Taking the initial steps our Muslim communities so courageously took all those years ago, it it is vital that we stay vigilant in providing our children information that looks at that day for what it was: an act that Islam at its very core stands against. In an effort to protect our children from a conflict within thier own Muslim-American identity, if we (as educators and parents) do not address this day in the aforementioned context and parameters, then we are not protecting our children in the best way possible. Our school has the personnel, the tact, and the relevant information to help our children understand not only what happened on that day from a historical perspective, but to help them understand that their Muslim and American identities are not mutually exclusive but exist in harmony and complement each other. 

With the rise of extremism all over the world, we see the need now more than ever to engage in dialogical approaches to resolve issues. Our children need to engage in nuanced approaches in understanding what is happening in a world that is changing daily. If we are to successfully place fatih-based catalysts and change agents into a world that they will inherit, it is our duty to ensure they are given the resources to make sense of a puzzle they have been obligated to piece together.  

Next Week @ GIS:

  1. Monday, 9/14 @ 5 pm: Coffee with the Head of School -- Osman Khan. Since no coffee can actually be provided, please bring your own :). The meeting will start sharply at 5 pm and will last one hour insha Allah. 

  2. Tuesday, 9/15 @ 6 pm: Science Fair Information Session for Grades 5-8. Details to be provided by your child’s science teacher. 

  3. Tuesday 9/15 @ 3:30 pm: PTO lead Room Parent Training -- Link will be provided for Room Parents only.

  4. Thursday 9/17: Spirit Day: Mask For a Cause! Decorate a protective mask that showcases a cause: BLM, Environment, Firefighters, World Hunger, Homelessness etc.

Book Recommendation: The Shallows, What the Internet is Doing to our Brains by Nicholass Carr. 

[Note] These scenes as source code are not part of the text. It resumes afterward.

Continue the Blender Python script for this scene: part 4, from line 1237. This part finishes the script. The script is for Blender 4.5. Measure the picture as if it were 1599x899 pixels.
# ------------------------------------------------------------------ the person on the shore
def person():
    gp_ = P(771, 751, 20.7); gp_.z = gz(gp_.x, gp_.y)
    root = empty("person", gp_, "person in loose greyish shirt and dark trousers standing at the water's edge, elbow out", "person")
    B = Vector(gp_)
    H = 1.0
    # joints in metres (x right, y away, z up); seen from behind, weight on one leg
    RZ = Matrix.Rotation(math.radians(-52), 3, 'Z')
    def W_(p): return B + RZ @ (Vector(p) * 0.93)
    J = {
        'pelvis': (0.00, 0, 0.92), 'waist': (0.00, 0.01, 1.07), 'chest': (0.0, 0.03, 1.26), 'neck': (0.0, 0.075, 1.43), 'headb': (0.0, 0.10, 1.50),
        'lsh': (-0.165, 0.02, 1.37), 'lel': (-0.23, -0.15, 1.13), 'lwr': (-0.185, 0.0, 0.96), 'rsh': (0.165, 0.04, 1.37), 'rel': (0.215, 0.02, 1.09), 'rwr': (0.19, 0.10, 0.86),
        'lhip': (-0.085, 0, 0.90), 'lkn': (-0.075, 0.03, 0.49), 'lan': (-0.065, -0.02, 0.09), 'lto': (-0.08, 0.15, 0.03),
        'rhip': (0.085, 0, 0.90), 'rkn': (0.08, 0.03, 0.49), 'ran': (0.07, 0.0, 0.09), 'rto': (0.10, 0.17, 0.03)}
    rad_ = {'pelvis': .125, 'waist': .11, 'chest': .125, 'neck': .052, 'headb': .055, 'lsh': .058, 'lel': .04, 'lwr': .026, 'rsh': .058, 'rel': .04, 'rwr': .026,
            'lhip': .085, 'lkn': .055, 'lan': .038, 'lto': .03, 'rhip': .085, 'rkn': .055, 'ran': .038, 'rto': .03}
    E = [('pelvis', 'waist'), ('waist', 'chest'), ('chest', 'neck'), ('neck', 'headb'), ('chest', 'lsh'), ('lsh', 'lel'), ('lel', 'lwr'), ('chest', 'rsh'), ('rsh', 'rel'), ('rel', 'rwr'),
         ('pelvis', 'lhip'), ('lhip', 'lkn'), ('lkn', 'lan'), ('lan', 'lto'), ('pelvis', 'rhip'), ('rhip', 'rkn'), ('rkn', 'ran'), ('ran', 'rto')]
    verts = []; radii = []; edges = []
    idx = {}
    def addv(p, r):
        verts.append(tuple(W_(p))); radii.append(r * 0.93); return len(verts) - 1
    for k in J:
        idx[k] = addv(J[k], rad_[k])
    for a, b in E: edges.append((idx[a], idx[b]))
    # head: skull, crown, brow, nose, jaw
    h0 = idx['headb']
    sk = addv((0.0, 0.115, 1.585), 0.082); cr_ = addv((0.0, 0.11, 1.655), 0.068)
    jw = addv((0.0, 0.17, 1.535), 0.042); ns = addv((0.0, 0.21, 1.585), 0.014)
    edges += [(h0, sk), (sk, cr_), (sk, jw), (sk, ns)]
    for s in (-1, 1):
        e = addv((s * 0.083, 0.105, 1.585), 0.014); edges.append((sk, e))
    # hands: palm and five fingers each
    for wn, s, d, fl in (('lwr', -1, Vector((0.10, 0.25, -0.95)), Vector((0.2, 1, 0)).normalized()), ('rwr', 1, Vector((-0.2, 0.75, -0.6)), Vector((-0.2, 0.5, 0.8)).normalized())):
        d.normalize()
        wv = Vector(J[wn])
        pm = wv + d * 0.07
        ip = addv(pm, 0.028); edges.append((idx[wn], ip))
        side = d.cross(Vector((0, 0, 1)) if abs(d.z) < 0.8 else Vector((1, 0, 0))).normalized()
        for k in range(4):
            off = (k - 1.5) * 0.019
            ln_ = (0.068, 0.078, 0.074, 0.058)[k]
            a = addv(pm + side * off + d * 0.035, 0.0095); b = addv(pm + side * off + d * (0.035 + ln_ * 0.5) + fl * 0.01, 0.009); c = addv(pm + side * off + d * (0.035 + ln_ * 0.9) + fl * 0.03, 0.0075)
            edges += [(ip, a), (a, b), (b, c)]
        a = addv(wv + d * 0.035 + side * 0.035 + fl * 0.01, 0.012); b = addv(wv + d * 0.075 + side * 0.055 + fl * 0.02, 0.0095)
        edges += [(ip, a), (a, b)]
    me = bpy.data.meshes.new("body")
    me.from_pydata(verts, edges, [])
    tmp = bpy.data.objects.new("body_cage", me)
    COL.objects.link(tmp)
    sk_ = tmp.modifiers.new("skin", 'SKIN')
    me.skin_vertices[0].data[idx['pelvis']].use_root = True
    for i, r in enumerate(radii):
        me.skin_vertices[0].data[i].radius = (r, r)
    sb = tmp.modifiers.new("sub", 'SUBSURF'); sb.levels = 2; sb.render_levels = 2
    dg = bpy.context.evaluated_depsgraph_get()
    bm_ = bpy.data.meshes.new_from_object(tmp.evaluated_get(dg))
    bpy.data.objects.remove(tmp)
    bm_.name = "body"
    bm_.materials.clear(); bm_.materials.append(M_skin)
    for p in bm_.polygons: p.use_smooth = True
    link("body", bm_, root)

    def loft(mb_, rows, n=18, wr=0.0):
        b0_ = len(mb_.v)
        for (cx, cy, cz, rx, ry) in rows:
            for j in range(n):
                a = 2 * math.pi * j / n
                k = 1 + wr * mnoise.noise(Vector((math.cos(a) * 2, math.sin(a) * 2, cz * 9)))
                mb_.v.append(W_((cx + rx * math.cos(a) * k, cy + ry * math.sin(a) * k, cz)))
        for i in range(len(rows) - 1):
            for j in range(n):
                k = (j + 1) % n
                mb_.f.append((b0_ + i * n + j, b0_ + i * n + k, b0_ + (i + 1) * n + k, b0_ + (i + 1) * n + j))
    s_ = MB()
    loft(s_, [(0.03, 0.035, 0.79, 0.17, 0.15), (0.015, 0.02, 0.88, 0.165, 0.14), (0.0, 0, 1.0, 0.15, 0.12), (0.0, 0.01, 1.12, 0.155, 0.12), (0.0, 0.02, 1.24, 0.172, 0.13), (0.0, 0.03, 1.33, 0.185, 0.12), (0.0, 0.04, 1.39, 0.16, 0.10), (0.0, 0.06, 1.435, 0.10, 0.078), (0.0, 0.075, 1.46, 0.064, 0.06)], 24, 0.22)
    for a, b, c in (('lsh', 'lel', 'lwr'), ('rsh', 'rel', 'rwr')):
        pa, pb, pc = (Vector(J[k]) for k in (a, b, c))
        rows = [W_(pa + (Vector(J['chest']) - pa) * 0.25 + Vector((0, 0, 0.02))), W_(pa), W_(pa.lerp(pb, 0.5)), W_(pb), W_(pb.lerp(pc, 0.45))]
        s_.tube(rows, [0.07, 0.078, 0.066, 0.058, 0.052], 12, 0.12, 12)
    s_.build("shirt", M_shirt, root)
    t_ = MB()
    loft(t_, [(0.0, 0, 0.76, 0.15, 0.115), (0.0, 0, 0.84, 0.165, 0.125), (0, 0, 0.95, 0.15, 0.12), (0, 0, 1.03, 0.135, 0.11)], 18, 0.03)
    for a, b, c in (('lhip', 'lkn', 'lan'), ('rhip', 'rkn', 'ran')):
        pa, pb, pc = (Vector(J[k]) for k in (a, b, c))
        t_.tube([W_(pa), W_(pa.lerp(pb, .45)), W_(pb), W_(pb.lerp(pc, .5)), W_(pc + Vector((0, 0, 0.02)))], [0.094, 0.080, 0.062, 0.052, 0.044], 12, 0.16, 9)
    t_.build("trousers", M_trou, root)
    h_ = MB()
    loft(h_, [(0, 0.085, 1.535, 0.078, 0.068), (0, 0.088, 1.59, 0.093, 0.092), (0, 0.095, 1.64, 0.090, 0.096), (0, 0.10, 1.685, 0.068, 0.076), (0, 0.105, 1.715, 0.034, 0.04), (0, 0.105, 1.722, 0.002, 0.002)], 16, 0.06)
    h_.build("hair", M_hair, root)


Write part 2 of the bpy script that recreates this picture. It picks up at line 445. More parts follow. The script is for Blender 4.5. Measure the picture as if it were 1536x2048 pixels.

Believe me, I am not a Luddite as I do not oppose technology,  and I am very aware that we live in the 21st century, in Silicon Valley, and at a time where the internet is an extension of our very being. However, we also must be aware of the effects that technology is having on our brains and our ability to think critically. This book takes an extensive look at how the medium of how we receive information, also changes the way we process information. A telling look into our present and our future, Nicholass Carr is telling us that we need to take a deeper dive into the sea of thought rather than swim in the shallow areas. 

Contemplative Quote: “To confront a person with his  own shadow, is to show him his own light.” -- Carl Jung

Who better to say this than the founder of analytical psychology. So often we forget our own capabilities. We pay more attention to the critique (well-intentioned as they may be) of others which end up derailing and negatively affecting our own psyche. Unfortunately this does more harm than any good. If you want to improve a person’s behavior in a given task, remind them they are capable instead of incapable, for people who feel good will do good -- insha Allah.